Autor, que yo sepa, de siete largometrajes entre 1972 y 1989, Harold Becker no ha llamado la atención de los cinéfilos ni de la industria, por lo que su carrera es todo lo extraña que cabe imaginar, a pesar de la complicidad que ha establecido con un actor tan notable —pero oscuro: nunca será una verdadera “estrella"— como James Woods, y que ha guiado el retorno de Al Pacino a la pantalla en la muy conseguida Melodía de seducción (Sea of Love, 1989).
No sé si trabaja poco porque sólo lleva a término sus proyectos, por mucho que le cueste ponerlos en pie, o si vive de otra cosa y de tarde en tarde, cuando le intriga el guion que le ofrecen, se pone a dirigir, el caso es que su filmografía tiene —dentro de un radio muy amplio, pues va de la comedia a la tragedia— una considerable unidad estilística, un tono peculiar, una constancia en los personajes que le atraen, siempre gente fuera de lo común. Lo malo, desde el punto de vista de su "imagen” como autor, es que varias veces nos ha hablado —cuatro, creo— de policías, y una de militares, y eso no es lo que ha estado más de moda y mejor visto en los círculos de la crítica en los últimos veinte años.

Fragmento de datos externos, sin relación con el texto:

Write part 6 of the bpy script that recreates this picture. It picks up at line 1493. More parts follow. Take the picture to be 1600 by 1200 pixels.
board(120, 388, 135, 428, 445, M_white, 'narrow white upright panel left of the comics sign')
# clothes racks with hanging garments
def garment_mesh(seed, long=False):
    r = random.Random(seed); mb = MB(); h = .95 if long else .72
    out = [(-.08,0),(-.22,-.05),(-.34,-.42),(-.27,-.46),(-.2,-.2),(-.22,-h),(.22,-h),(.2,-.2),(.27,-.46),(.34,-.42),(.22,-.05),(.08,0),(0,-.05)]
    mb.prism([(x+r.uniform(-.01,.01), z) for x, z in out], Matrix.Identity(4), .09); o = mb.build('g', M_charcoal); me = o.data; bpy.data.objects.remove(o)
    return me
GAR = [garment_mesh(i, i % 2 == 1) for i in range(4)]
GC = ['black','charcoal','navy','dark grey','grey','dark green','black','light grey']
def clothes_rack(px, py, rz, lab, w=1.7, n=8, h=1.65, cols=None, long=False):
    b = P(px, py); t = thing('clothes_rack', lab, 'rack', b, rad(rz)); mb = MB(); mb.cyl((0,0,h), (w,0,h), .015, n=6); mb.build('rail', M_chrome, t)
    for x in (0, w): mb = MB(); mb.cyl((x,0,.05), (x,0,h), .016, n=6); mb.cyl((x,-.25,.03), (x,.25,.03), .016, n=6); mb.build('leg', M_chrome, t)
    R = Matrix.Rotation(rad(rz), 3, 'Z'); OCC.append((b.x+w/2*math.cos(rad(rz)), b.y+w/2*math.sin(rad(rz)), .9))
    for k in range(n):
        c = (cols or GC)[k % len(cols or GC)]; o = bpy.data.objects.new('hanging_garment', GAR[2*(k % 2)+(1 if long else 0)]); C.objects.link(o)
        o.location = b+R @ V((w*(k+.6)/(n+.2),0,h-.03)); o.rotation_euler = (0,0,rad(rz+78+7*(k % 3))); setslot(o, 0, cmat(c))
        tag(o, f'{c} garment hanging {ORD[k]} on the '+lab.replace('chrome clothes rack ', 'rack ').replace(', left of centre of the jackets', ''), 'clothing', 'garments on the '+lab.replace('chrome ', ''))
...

The Boost —que podría traducirse por “el empujón”, “el impulso”, “la propulsión”, pero no como Impulso sensual— tiene bastante que ver con sus otras películas, salvo que es la más trágica de todas y, sobre todo, la más monótona y previsible: una vez que, tras un enigmático arranque, se pone en marcha, sabernos lo que nos espera, que hemos entrado en una historia de subida y caída, y que, incluso si al final hay un movimiento de fuga, a los personajes les va a pasar justamente lo que de inmediato empieza a sucederles; si la película no hace concesiones —y ese es, curiosamente, el caso—, será de una desesperanza absoluta; si las hiciese, se convertiría en un filmlet publicitario de sí misma, o de sus intérpretes.
El impulso que necesita para vivir Lenny Brown (James Woods) —y luego, por contagio, su mujer (Sean Young)— es, primero, el éxito y su materialización, el dinero, en unas cantidades que cada día han de ser mayores, en un proceso descontrolado de huida hacia adelante y de endeudamiento y derroche crecientes; hasta que una simple medida fiscal echa por tierra la base de sus grandes negocios inmobiliarios, y la adición al dinero se ve sustituida por otra, la coca y la heroína, o los tranquilizantes, o lo que sea, que a su vez requiere dinero, y así se cierra un círculo vicioso en el que nuevamente la mujer es arrastrada por su marido, y del que no logran salir por muchos propósitos de enmienda y muchas promesas que se hagan.
Condicionado por la adicción al final feliz del público, a la que Hollywood ha solido dar entusiasta satisfacción, el espectador se pasa más de hora y media confiando en que acaben las desdichas de esta pareja —acelerado e inquietante él, frágil y delicada ella—, pero Becker procede con la lógica implacable de un silogismo: no hay salida, y cada vez todo empeora, o vuelve a estropearse cuando se entreabría una rendija a la esperanza.
Naturalmente, esta negativa a dorar la píldora, sin por ello lanzarse a discursos moralizantes ni caer en la histeria, es decir, sin dar gusto a los defensores del consumo de drogas ni tampoco a sus detractores, puesto que mira a sus personajes con comprensión y simpatía, casi con compasión pero sin alardear de piedad ni situarse en un plano de superioridad moral, es una actitud de esas que cuesta caro mantener, y es muy probable que Becker lo haya pagado con el oscuro destino de esta interesante película, grandiosamente interpretada, y con la nueva ocasión de relanzar su carrera de cineasta que, probablemente por integridad, ha desaprovechado.
De todos modos, los que encontramos interesante The Onion Field, y muy buenas The Black Marble, Taps y Sea of Love, que debemos ser tres o cuatro, seguiremos esperando con interés las películas de este singular cineasta que se llama Harold Becker.